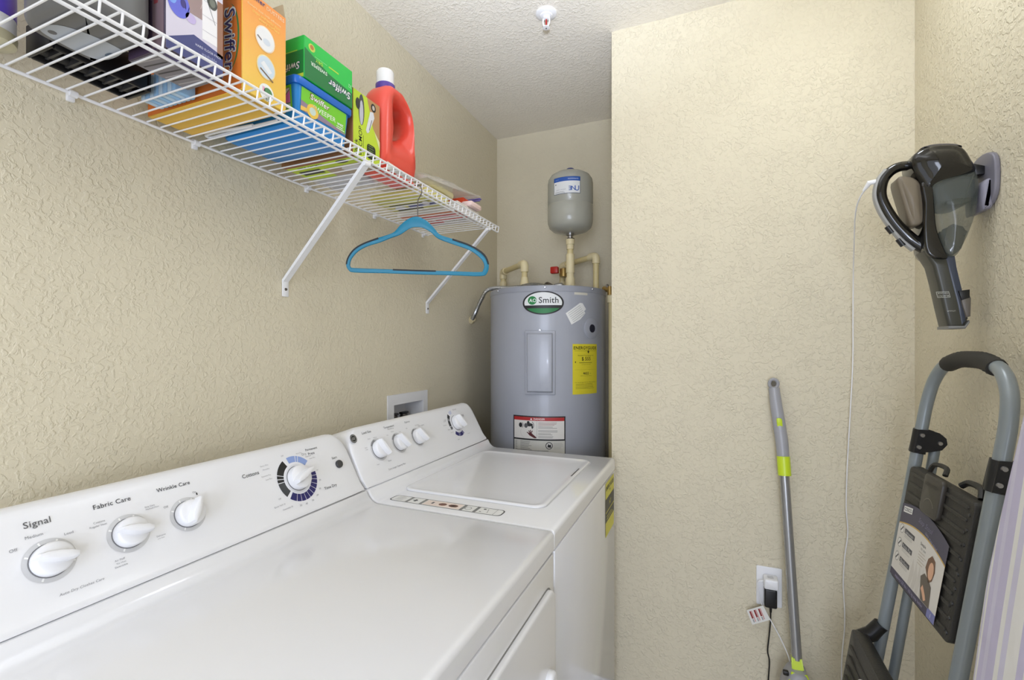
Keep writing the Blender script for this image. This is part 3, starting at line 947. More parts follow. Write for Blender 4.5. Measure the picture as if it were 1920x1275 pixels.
# flexible conduit
def corrugated(pts, r, pitch=0.006):
    bm = B()
    P = smooth_path(pts, 14)
    L = 0
    rr = []
    Q = [P[0]]
    for a, b in zip(P, P[1:]):
        Q.append(b)
    # resample evenly
    d = [0]
    for a, b in zip(Q, Q[1:]):
        d.append(d[-1] + (b - a).length)
    n = int(d[-1] / (pitch / 2))
    pts2 = []
    j = 0
    for k in range(n + 1):
        s = d[-1] * k / n
        while j < len(d) - 2 and d[j + 1] < s:
            j += 1
        f = (s - d[j]) / max(1e-9, d[j + 1] - d[j])
        pts2.append(Q[j].lerp(Q[j + 1], f))
        rr.append(r if k % 2 else r * 0.8)
    tube(bm, pts2, rr, 10)
    return bm
t = thing('flexible_conduit', 'flexible metal conduit curling from the left wall onto the heater top', 'conduit', (0, 2.04, 1.43))
obj('hose', corrugated([(0.012, 2.035, 1.428), (0.05, 2.00, 1.462), (0.085, 1.985, 1.515), (0.115, 1.985, 1.558), (0.165, 1.975, 1.566), (0.235, 1.965, 1.562), (0.285, 1.965, 1.5635), (0.34, 1.99, 1.575), (0.40, 2.0, 1.567), (0.452, 2.02, 1.562)], 0.0105), mat('conduit_metal', (170, 170, 168), 0.3, 0.9), t, smooth=20)
bm = B(); tube(bm, [(0.0, 2.045, 1.42), (0.016, 2.033, 1.431)], 0.016, 8); obj('wall_connector', bm, M_fit, t)
bm = B(); tube(bm, elbow_path([(0.440, 2.014, 1.563), (0.470, 2.025, 1.570), (0.470, 2.025, HT + 0.002)], 0.02), 0.014, 10); obj('elbow_connector', bm, M_steel, t)
bm = B(); tube(bm, smooth_path([(0.33, 2.20, HT + 0.004), (0.335, 2.19, 1.585), (0.355, 2.16, 1.60), (0.385, 2.13, 1.585)], 4), 0.009, 8)
t2 = tag(obj('spare_wire_end', bm, M_dsteel, rebase=True), 'dark curled cable end sticking up on the heater top', 'cable')

# expansion tank
t = thing('expansion_tank', 'small grey domed expansion tank with a blue and white label', 'tank', (TX, TY, 1.78))
TR = 0.102
bm = B()
lathe(bm, [(0.02, 1.806), (0.05, 1.809), (0.078, 1.818), (0.094, 1.832), (TR - 0.001, 1.852), (TR, 1.868), (TR, 1.926), (TR - 0.0012, 1.9275), (TR - 0.0012, 1.931), (TR, 1.9325), (TR, 2.030), (0.0985, 2.046), (0.088, 2.062), (0.066, 2.075), (0.035, 2.083), (0.012, 2.085)], (TX, TY, 0), 56)
obj('shell', bm, M_tank, t, smooth=50)
bm = B(); lathe(bm, [(0.019, 2.083), (0.019, 2.096), (0.016, 2.099)], (TX, TY, 0), 20); obj('air_valve_cap', bm, mat('cap_blue', (28, 38, 110), 0.4), t)
bm = B(); lathe(bm, [(0.012, 1.782), (0.012, 1.795), (0.017, 1.797), (0.017, 1.808)], (TX, TY, 0), 16); obj('nipple', bm, M_steel, t)
bm = B(); lathe(bm, [(0.017, 1.766), (0.0195, 1.768), (0.0195, 1.783), (0.017, 1.785)], (TX, TY, 0), 6); obj('hex_bushing', bm, M_dsteel, t)
def tankm(u, z, h):
    a = u / TR + R_(9)
    return Vector((TX + (TR + h) * math.sin(a), TY - (TR + h) * math.cos(a), z))
p = Print()
TB = (32, 84, 170)
l0, l1, m0, m1 = -0.066, 0.056, 1.957, 2.030
p.rect(l0, m0, l1, m1, (40, 60, 90), 0).rect(l0 + 0.002, m0 + 0.002, l1 - 0.002, m1 - 0.019, (226, 228, 230), 1).rect(l0 + 0.002, m1 - 0.019, l1 - 0.002, m1 - 0.001, TB, 1)
p.text('EXPANSION', l1 - 0.032, m1 - 0.010, (200, 215, 235), width=0.044, l=2, rot=180)
p.text('model', l0 + 0.018, m1 - 0.011, (150, 175, 215), width=0.016, l=2, rot=180)
p.text('U', l1 - 0.0155, m0 + 0.022, TB, size=0.031, l=2, bold=0.02).text('N', l1 - 0.031, m0 + 0.022, TB, size=0.026, l=2, bold=0.02).text('E', l1 - 0.0455, m0 + 0.022, TB, size=0.026, l=2, bold=0.02, rot=180)
p.text('therm x trol', l0 + 0.036, m0 + 0.018, (150, 152, 160), width=0.044, l=2, rot=180, shear=0.2)
p.lines(l0 + 0.008, l0 + 0.062, m0 + 0.009, 2, 0.004, 0.0012, (120, 122, 128), 2, 3).rect(l0 + 0.008, m0 + 0.040, l0 + 0.014, m0 + 0.046, (140, 140, 146), 2)
p.build('tank_label', tankm, t, 0.0006, 0.0003, cut=0.006)

# ------------------------------------------------------------------ fire sprinkler
t = thing('fire_sprinkler', 'white pendant fire sprinkler with a red bulb on the ceiling', 'sprinkler', (0.561, 1.528, ZC))
sc = (0.561, 1.528, ZC)
bm = B(); lathe(bm, [(0.036, 0.0), (0.0355, -0.004), (0.030, -0.007), (0.022, -0.008), (0.020, -0.011), (0.012, -0.013)], sc, 32); obj('escutcheon', bm, M_plasw, t)
bm = B(); lathe(bm, [(0.012, -0.010), (0.012, -0.018), (0.008, -0.020)], sc, 6); obj('fitting', bm, M_plasw, t)
bm = B()
for s in (-1, 1):
    tube(bm, smooth_path([(sc[0] + s * 0.010, sc[1], ZC - 0.016), (sc[0] + s * 0.0115, sc[1], ZC - 0.028), (sc[0] + s * 0.009, sc[1], ZC - 0.040), (sc[0] + s * 0.001, sc[1], ZC - 0.048)], 4), 0.0028, 8)
obj('frame_arms', bm, M_plasw, t)
bm = B(); lathe(bm, [(0.001, -0.046), (0.0026, -0.042), (0.003, -0.032), (0.0026, -0.022), (0.001, -0.019)], sc, 12); obj('glass_bulb', bm, mat('bulb_red', (165, 20, 20), 0.1), t)
bm = B(); lathe(bm, [(0.012, -0.048), (0.0125, -0.050), (0.003, -0.051)], sc, 24); df = obj('deflector', bm, M_plasw, t)
bm = B(); lathe(bm, [(0.0025, -0.0508), (0.002, -0.053)], sc, 10); obj('screw', bm, M_dsteel, df)

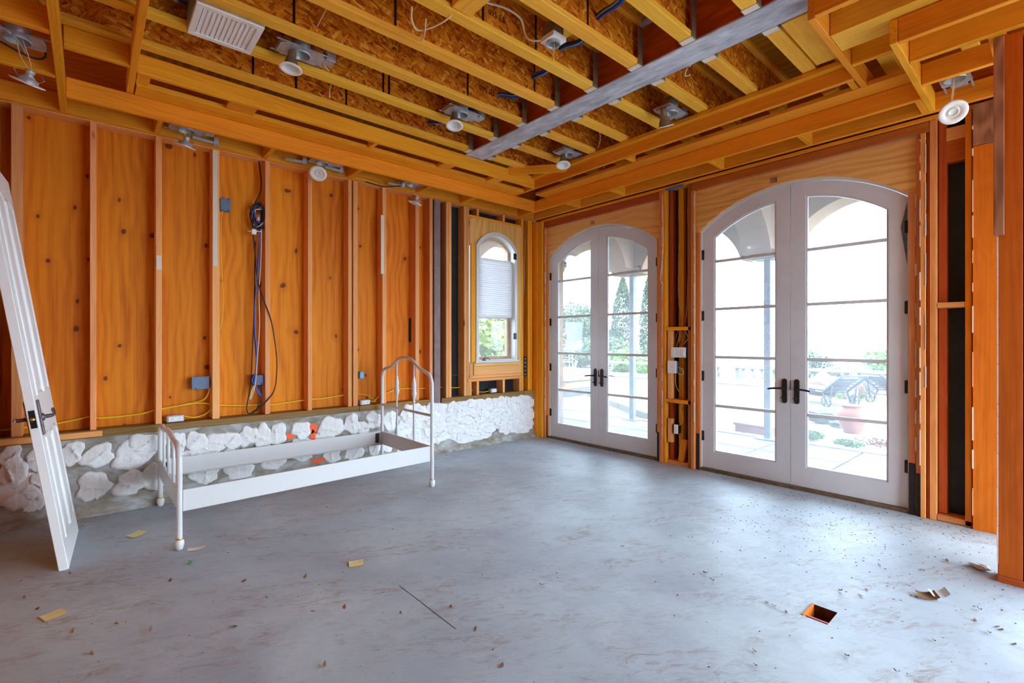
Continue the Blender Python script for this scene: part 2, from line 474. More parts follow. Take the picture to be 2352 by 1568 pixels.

====

Exercise goal: Repeat all the data as it stands, dropping any images it holds.

Exercise output:
Keep writing the Blender script for this image. This is part 3, starting at line 947. More parts follow. Write for Blender 4.5. Measure the picture as if it were 1920x1275 pixels.
# flexible conduit
def corrugated(pts, r, pitch=0.006):
    bm = B()
    P = smooth_path(pts, 14)
    L = 0
    rr = []
    Q = [P[0]]
    for a, b in zip(P, P[1:]):
        Q.append(b)
    # resample evenly
    d = [0]
    for a, b in zip(Q, Q[1:]):
        d.append(d[-1] + (b - a).length)
    n = int(d[-1] / (pitch / 2))
    pts2 = []
    j = 0
    for k in range(n + 1):
        s = d[-1] * k / n
        while j < len(d) - 2 and d[j + 1] < s:
            j += 1
        f = (s - d[j]) / max(1e-9, d[j + 1] - d[j])
        pts2.append(Q[j].lerp(Q[j + 1], f))
        rr.append(r if k % 2 else r * 0.8)
    tube(bm, pts2, rr, 10)
    return bm
t = thing('flexible_conduit', 'flexible metal conduit curling from the left wall onto the heater top', 'conduit', (0, 2.04, 1.43))
obj('hose', corrugated([(0.012, 2.035, 1.428), (0.05, 2.00, 1.462), (0.085, 1.985, 1.515), (0.115, 1.985, 1.558), (0.165, 1.975, 1.566), (0.235, 1.965, 1.562), (0.285, 1.965, 1.5635), (0.34, 1.99, 1.575), (0.40, 2.0, 1.567), (0.452, 2.02, 1.562)], 0.0105), mat('conduit_metal', (170, 170, 168), 0.3, 0.9), t, smooth=20)
bm = B(); tube(bm, [(0.0, 2.045, 1.42), (0.016, 2.033, 1.431)], 0.016, 8); obj('wall_connector', bm, M_fit, t)
bm = B(); tube(bm, elbow_path([(0.440, 2.014, 1.563), (0.470, 2.025, 1.570), (0.470, 2.025, HT + 0.002)], 0.02), 0.014, 10); obj('elbow_connector', bm, M_steel, t)
bm = B(); tube(bm, smooth_path([(0.33, 2.20, HT + 0.004), (0.335, 2.19, 1.585), (0.355, 2.16, 1.60), (0.385, 2.13, 1.585)], 4), 0.009, 8)
t2 = tag(obj('spare_wire_end', bm, M_dsteel, rebase=True), 'dark curled cable end sticking up on the heater top', 'cable')

# expansion tank
t = thing('expansion_tank', 'small grey domed expansion tank with a blue and white label', 'tank', (TX, TY, 1.78))
TR = 0.102
bm = B()
lathe(bm, [(0.02, 1.806), (0.05, 1.809), (0.078, 1.818), (0.094, 1.832), (TR - 0.001, 1.852), (TR, 1.868), (TR, 1.926), (TR - 0.0012, 1.9275), (TR - 0.0012, 1.931), (TR, 1.9325), (TR, 2.030), (0.0985, 2.046), (0.088, 2.062), (0.066, 2.075), (0.035, 2.083), (0.012, 2.085)], (TX, TY, 0), 56)
obj('shell', bm, M_tank, t, smooth=50)
bm = B(); lathe(bm, [(0.019, 2.083), (0.019, 2.096), (0.016, 2.099)], (TX, TY, 0), 20); obj('air_valve_cap', bm, mat('cap_blue', (28, 38, 110), 0.4), t)
bm = B(); lathe(bm, [(0.012, 1.782), (0.012, 1.795), (0.017, 1.797), (0.017, 1.808)], (TX, TY, 0), 16); obj('nipple', bm, M_steel, t)
bm = B(); lathe(bm, [(0.017, 1.766), (0.0195, 1.768), (0.0195, 1.783), (0.017, 1.785)], (TX, TY, 0), 6); obj('hex_bushing', bm, M_dsteel, t)
def tankm(u, z, h):
    a = u / TR + R_(9)
    return Vector((TX + (TR + h) * math.sin(a), TY - (TR + h) * math.cos(a), z))
p = Print()
TB = (32, 84, 170)
l0, l1, m0, m1 = -0.066, 0.056, 1.957, 2.030
p.rect(l0, m0, l1, m1, (40, 60, 90), 0).rect(l0 + 0.002, m0 + 0.002, l1 - 0.002, m1 - 0.019, (226, 228, 230), 1).rect(l0 + 0.002, m1 - 0.019, l1 - 0.002, m1 - 0.001, TB, 1)
p.text('EXPANSION', l1 - 0.032, m1 - 0.010, (200, 215, 235), width=0.044, l=2, rot=180)
p.text('model', l0 + 0.018, m1 - 0.011, (150, 175, 215), width=0.016, l=2, rot=180)
p.text('U', l1 - 0.0155, m0 + 0.022, TB, size=0.031, l=2, bold=0.02).text('N', l1 - 0.031, m0 + 0.022, TB, size=0.026, l=2, bold=0.02).text('E', l1 - 0.0455, m0 + 0.022, TB, size=0.026, l=2, bold=0.02, rot=180)
p.text('therm x trol', l0 + 0.036, m0 + 0.018, (150, 152, 160), width=0.044, l=2, rot=180, shear=0.2)
p.lines(l0 + 0.008, l0 + 0.062, m0 + 0.009, 2, 0.004, 0.0012, (120, 122, 128), 2, 3).rect(l0 + 0.008, m0 + 0.040, l0 + 0.014, m0 + 0.046, (140, 140, 146), 2)
p.build('tank_label', tankm, t, 0.0006, 0.0003, cut=0.006)

# ------------------------------------------------------------------ fire sprinkler
t = thing('fire_sprinkler', 'white pendant fire sprinkler with a red bulb on the ceiling', 'sprinkler', (0.561, 1.528, ZC))
sc = (0.561, 1.528, ZC)
bm = B(); lathe(bm, [(0.036, 0.0), (0.0355, -0.004), (0.030, -0.007), (0.022, -0.008), (0.020, -0.011), (0.012, -0.013)], sc, 32); obj('escutcheon', bm, M_plasw, t)
bm = B(); lathe(bm, [(0.012, -0.010), (0.012, -0.018), (0.008, -0.020)], sc, 6); obj('fitting', bm, M_plasw, t)
bm = B()
for s in (-1, 1):
    tube(bm, smooth_path([(sc[0] + s * 0.010, sc[1], ZC - 0.016), (sc[0] + s * 0.0115, sc[1], ZC - 0.028), (sc[0] + s * 0.009, sc[1], ZC - 0.040), (sc[0] + s * 0.001, sc[1], ZC - 0.048)], 4), 0.0028, 8)
obj('frame_arms', bm, M_plasw, t)
bm = B(); lathe(bm, [(0.001, -0.046), (0.0026, -0.042), (0.003, -0.032), (0.0026, -0.022), (0.001, -0.019)], sc, 12); obj('glass_bulb', bm, mat('bulb_red', (165, 20, 20), 0.1), t)
bm = B(); lathe(bm, [(0.012, -0.048), (0.0125, -0.050), (0.003, -0.051)], sc, 24); df = obj('deflector', bm, M_plasw, t)
bm = B(); lathe(bm, [(0.0025, -0.0508), (0.002, -0.053)], sc, 10); obj('screw', bm, M_dsteel, df)

Continue the Blender Python script for this scene: part 2, from line 474. More parts follow. Take the picture to be 2352 by 1568 pixels.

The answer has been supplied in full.